Giles Turnbull’s The Agile Comms Handbook reinforced the power of concise, frequent updates to keep teams aligned without overload. It highlighted the value of working in the open, sharing progress transparently to break silos, and prioritizing async communication over unnecessary meetings. This has shaped how I keep collaboration efficient, open, and impactful.
Blair Enns’ Win Without Pitching Manifesto reinforced my approach to positioning Design Sprint X as a trusted advisor, not just a service provider. It taught me that success comes from owning our expertise, setting the terms of engagement, and working with clients who truly value collaboration. The book also strengthened my confidence in walking away from bad-fit clients, ensuring we focus on partnerships that respect our process and pay for the impact we create.
Jake Knapp’s Sprint transformed how I approach problem-solving, showing me how to accelerate Design Thinking and make rapid progress in mixed-discipline teams. It reinforced that the best solutions come from structured collaboration—bringing business, tech, and product together to learn as fast as possible. The book shaped how I run Design Sprint X, emphasizing speed, focus, and tangible outcomes, ensuring teams move from ideas to tested solutions in days, not months.

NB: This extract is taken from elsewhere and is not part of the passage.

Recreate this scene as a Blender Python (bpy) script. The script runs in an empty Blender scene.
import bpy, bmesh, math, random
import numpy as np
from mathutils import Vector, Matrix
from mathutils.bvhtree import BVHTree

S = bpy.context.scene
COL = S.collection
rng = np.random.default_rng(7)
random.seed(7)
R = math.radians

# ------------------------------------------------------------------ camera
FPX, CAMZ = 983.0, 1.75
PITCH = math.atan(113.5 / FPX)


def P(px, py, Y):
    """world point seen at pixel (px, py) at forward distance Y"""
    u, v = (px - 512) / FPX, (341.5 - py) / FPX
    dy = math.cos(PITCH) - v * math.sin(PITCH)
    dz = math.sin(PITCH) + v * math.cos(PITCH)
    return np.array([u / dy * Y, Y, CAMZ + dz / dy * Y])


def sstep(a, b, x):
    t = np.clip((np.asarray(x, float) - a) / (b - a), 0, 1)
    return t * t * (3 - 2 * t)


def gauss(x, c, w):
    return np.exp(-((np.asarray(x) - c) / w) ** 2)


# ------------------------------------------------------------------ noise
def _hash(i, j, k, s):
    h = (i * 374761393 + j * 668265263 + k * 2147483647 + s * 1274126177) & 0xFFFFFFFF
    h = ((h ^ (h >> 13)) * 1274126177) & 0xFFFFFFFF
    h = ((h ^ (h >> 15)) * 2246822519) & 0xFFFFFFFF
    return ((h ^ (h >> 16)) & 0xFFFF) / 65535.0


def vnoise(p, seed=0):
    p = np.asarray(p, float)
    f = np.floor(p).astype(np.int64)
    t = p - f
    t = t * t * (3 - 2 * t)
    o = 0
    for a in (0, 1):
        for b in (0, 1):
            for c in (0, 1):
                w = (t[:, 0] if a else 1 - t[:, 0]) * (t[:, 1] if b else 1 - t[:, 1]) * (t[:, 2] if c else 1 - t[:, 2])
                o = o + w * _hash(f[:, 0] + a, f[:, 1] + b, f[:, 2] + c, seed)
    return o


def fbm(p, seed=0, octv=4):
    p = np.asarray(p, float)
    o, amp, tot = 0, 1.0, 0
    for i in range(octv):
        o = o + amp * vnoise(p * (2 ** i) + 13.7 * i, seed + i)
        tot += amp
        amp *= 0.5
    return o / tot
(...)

Eric Ries’ The Lean Startup shaped my approach to product design by emphasizing rapid experimentation and validated learning. It reinforced the Build-Measure-Learn loop, helping me focus on launching fast, testing real user feedback, and iterating efficiently. The book also strengthened my belief in pivoting or persevering based on data and eliminating waste through Lean Thinking, ensuring every decision delivers real value.
Jason Fried’s Rework reinforced my belief that you only truly learn from going live. It taught me to cut the fluff, simplify processes, and ship fast, ensuring products evolve based on real user needs rather than endless planning. The book also strengthened my focus on staying true to my own vision, rather than chasing competitors—reminding me that the best ideas come from solving problems uniquely, not from following the crowd. This mindset shapes how I run Design Sprint X, prioritizing action, iteration, and learning in the real world.
The Power of Moments is about why certain brief experiences can jolt us and elevate us and change us—and how we can learn to create such extraordinary moments in our life and work. Research has found that in recalling an experience, we ignore most of what happened and focus instead on a few particular moments.
The essence of growth hacking is you carry out rapid fire experimentation across multiple marketing channels and in different product development directions to identify the most cost effective ways to grow your business. By doing this, you build marketing right into your products.